Sur le terrain, beaucoup d’officiers doivent temporiser. Un colonel, deux capitaines et trois sergents face à 150 hommes en armes n’ont pas les ressources nécessaires pour ramener tout le monde à l’obéissance. L’essentiel consiste à gagner du temps et à diviser le mouvement. Le général Pétain le dit, du reste, à ses officiers : devant un mouvement collectif, il faut individualiser les sanctions, désigner un responsable.

Le commandement est davantage dans une logique répressive. Dès les premières mutineries connues, Pétain demande au gouvernement la possibilité de procéder à des exécutions sans recours en révision, sans recours en grâce auprès du président de la République. Il faut, dit-il, que je retrouve les mêmes instruments de répression qu’au début de la guerre. Une loi de 1916 avait donné des garanties juridiques aux soldats, en particulier la possibilité de déposer un recours. Nommé commandant en chef en remplacement de Nivelle le 15 mai, Pétain obtient que ces garanties soient levées durant la période des mutineries. Les premières exécutions ont lieu en juin. Finalement, le pouvoir politique passe quand même derrière et commue la plupart des peines : il y a environ 500 condamnations à mort et « seulement » 26 exécutions. Beaucoup de condamnations ne sont pas exécutées en raison de circonstances atténuantes.

Combien de soldats sont-ils condamnés, bannis ?

Plusieurs milliers de soldats sont condamnés mais leurs peines sont suspendues s’ils reviennent dans un délai raisonnable dans leurs unités. Des centaines sont envoyés dans les bagnes coloniaux, surtout en Algérie. Il y aura des prisonniers là-bas jusqu’en 1925.

Comment ces mutineries se sont-elles propagées dans toute la France ?

Essentiellement par les trains de permissionnaires, en juin. Les mutineries sont alors en plein délitement, mais dans les wagons les mutins font la loi. Ils font régner une sorte de terreur tout au long du trajet dans les gares, exigent du vin, dénudent le chef de gare s’il n’obtempère pas, crient « À bas la guerre ! », si bien que l’esprit de révolte arrive dans les gares les plus lointaines. C’est une forme de défoulement, une expression qui n’aura pas de portée, mais ce qui était indicible devient dicible. Ce qu’on ne pouvait pas dire émerge.

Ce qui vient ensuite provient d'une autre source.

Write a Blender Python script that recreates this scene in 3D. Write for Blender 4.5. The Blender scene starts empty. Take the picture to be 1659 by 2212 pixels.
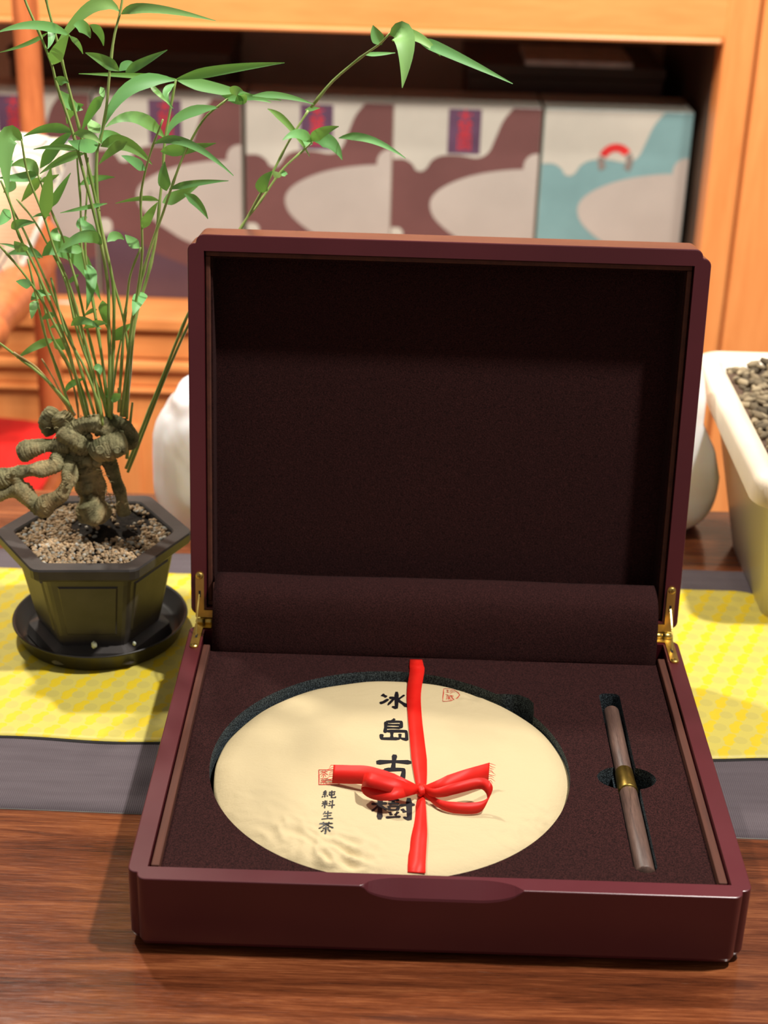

Dans quelles conditions le mouvement de mutineries prend-il fin ?

Le mouvement s’effiloche. La réponse aux mutineries, c’est que la guerre continue. Les mutins n’ont finalement pas de prise sur la guerre, même si, sur le moment, les offensives sont interrompues. Elles ne reprennent qu’à l’automne 1917.

Comment les livres d’histoire vont-ils traiter ce sujet ?

Quand la bataille de Verdun aura droit à deux pages, le Chemin des Dames sera durant longtemps traité en deux lignes. Et les mutineries sont évoquées par une allusion : « Des troubles s’ensuivent dans l’armée française. » L’euphémisation est très importante. Paradoxalement, le premier à la rompre, c’est Pétain, dans une conférence donnée en 1935 sur la crise morale et militaire de 1917. Il s’y donne l’image du chef militaire tout à la fois ferme et modéré qui a su gérer une phase difficile par de justes mesures. Mais, globalement, on ne peut pas dire que les mutineries occupent une place importante dans la mémoire collective.

Certains « fusillés pour l’exemple » des années 1914-1915 ont été réhabilités. Pas les mutins de 17. Pourquoi ?

L’arbitraire a dominé les procès au début de la guerre. Dans beaucoup de cas, les droits des soldats ont été bafoués dans des conditions scandaleuses. Certains fusillés ont été réhabilités, au cas par cas. La situation des mutins est différente. Tous les mutins fusillés s’étaient effectivement mutinés. On peut considérer qu’ils avaient raison, mais juridiquement ils relevaient bien des tribunaux et d’une éventuelle sanction. L’idée d’une réhabilitation juridique passe à côté des enjeux. Il faudrait parler de réhabilitation morale.